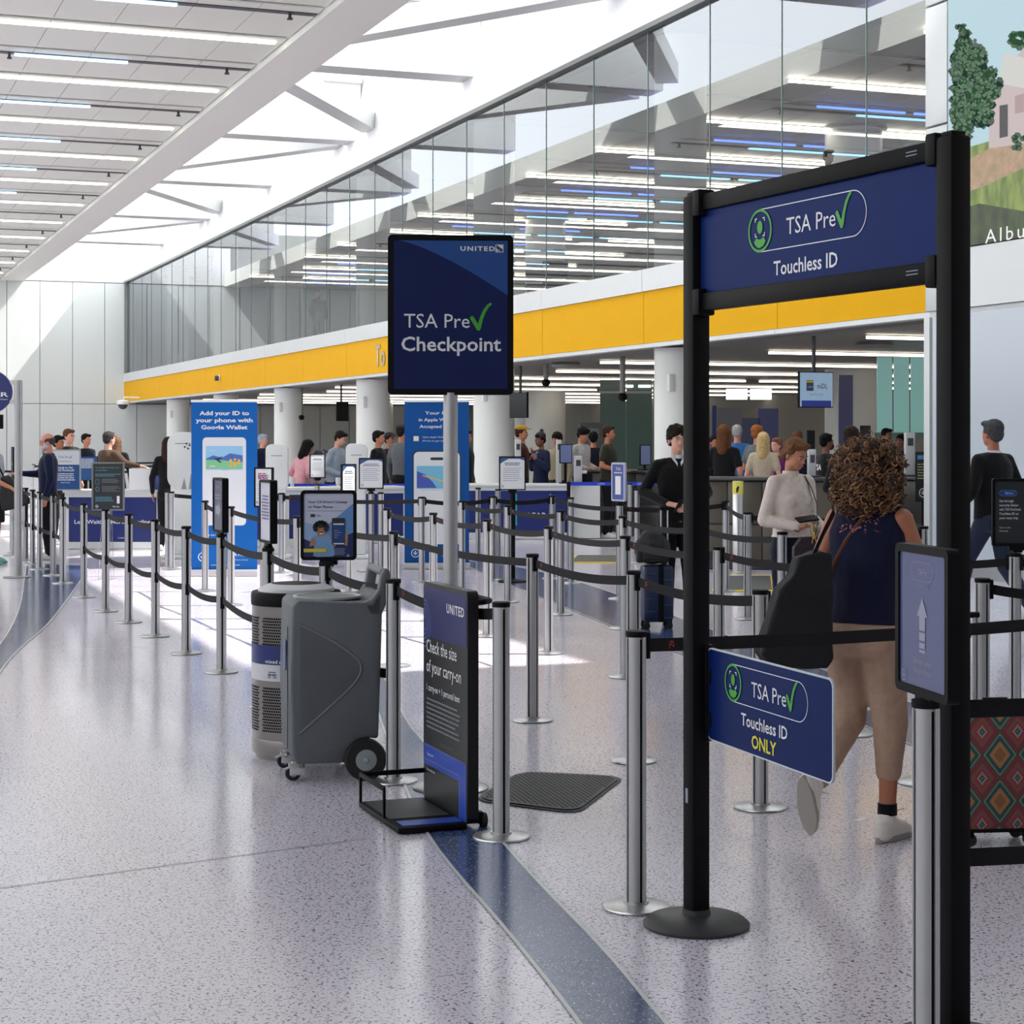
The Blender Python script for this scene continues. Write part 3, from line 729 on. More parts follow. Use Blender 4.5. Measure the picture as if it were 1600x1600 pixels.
s = notice('pale pink notice in black frame behind the slim text sign', 412.5, 730, 793, 17.0, .21, -.5, 8, arc=False, h=.37)
s.lines(-s.w*.35, s.w*.3, s.zc+.12, .022, 3, .012, M('pink print', lin(190,90,130), .5))
# pale blue framed sign on its stanchion
s = framed('lane_sign', 'pale framed blue sign tilted on its stanchion left of the young man', 'sign', at(967, 19.0), -.95, .22, .40, hz(753,19.0), M('lane sign blue', lin(70,84,150), .4), fmat=M('pale blue frame', lin(180,188,215), .4), rad=.02); zc = s.zc
s.rect(-.05, zc-.13, .04, zc+.06, ink, 'white_bar', 2); s.text('TSA', 0, zc+.12, .03, ink, .08, align='CENTER'); s.lines(-.07, .07, zc+.09, .02, 1, .01, ink)

# ================================================================ THE CHECKPOINT SIGN (tall pole)
dS = 8.78; c = at(704, dS)
t = thing('checkpoint_sign', 'tall pole sign reading TSA Pre Checkpoint in a black frame', 'sign', (c.x, c.y, 0), -ANG + .06)
zt, zb = hz(368, dS), hz(617, dS); zc = (zt+zb)/2; W, H = .598, zt-zb
o_ = rrect(W, H, .022, 0, zc); MB().prism(o_, -.03, .03).obj('frame', black, t, angle=40)
MB().prism(rrect(W-.055, H-.055, .006, 0, zc), -.0312, -.029).obj('face', M('checkpoint navy', lin(16,32,82), .45, spec=.25), t, smooth=False)
s = Sheet(t, -.0312); w2, h2 = (W-.055)/2, (H-.055)/2
arc = [(-w2+.02, zc+h2)] + [(-w2+.02+(2*w2-.02)*k/14, zc+h2 - (.26*(k/14)**1.35)) for k in range(1, 15)] + [(w2, zc+h2)]
s.poly(arc, M('checkpoint sweep blue', lin(28,72,140), .4), 'blue_sweep', 1)
s.text('UNITED', .046, zc+h2-.048, .022, ink, .165, bold=.03, space=1.25)
gx, gz = .232, zc+h2-.037; s.rect(gx-.019, gz-.019, gx+.019, gz+.019, ink, 'emblem', 2)
s.polys([[(gx-.019+.010*k, gz-.019), (gx-.016+.010*k, gz-.019), (gx+.004+.004*k, gz+.004-.002*k), (gx-.012+.003*k, gz+.017-.004*k), (gx-.019, gz+.019-.006*k), (gx-.002+.003*k, gz+.001-.003*k)] for k in range(4)], M('emblem blue', lin(28,60,120), .5), 'emblem_lines', 3)
tsa_pre(s, -.222, zc-.062, .070, .312, ink)
s.text('Checkpoint', -.235, zc-.172, .070, ink, .475, bold=.016)
MB().lathe([(.0345, .05), (.0345, zb+.01)], n=28).obj('pole', steel, t)
MB().lathe([(.05, 0), (.178, 0), (.182, .008), (.172, .016), (.05, .03), (.036, .06)], n=48).obj('base', MATS['brushed base plate'], t)
MB().box((0, .045, zc-.1), (.09, .03, .35)).obj('bracket', black, t)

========

» Aim
Could the lines from the top of the material through the line with "s.rect(-.05, zc-.13, .04, zc+.06, ink, 'white_bar', 2);" be repeated exactly, pictures left out?

» Correct response
The Blender Python script for this scene continues. Write part 3, from line 729 on. More parts follow. Use Blender 4.5. Measure the picture as if it were 1600x1600 pixels.
s = notice('pale pink notice in black frame behind the slim text sign', 412.5, 730, 793, 17.0, .21, -.5, 8, arc=False, h=.37)
s.lines(-s.w*.35, s.w*.3, s.zc+.12, .022, 3, .012, M('pink print', lin(190,90,130), .5))
# pale blue framed sign on its stanchion
s = framed('lane_sign', 'pale framed blue sign tilted on its stanchion left of the young man', 'sign', at(967, 19.0), -.95, .22, .40, hz(753,19.0), M('lane sign blue', lin(70,84,150), .4), fmat=M('pale blue frame', lin(180,188,215), .4), rad=.02); zc = s.zc
s.rect(-.05, zc-.13, .04, zc+.06, ink, 'white_bar', 2); s.text('TSA', 0, zc+.12, .03, ink, .08, align='CENTER'); s.lines(-.07, .07, zc+.09, .02, 1, .01, ink)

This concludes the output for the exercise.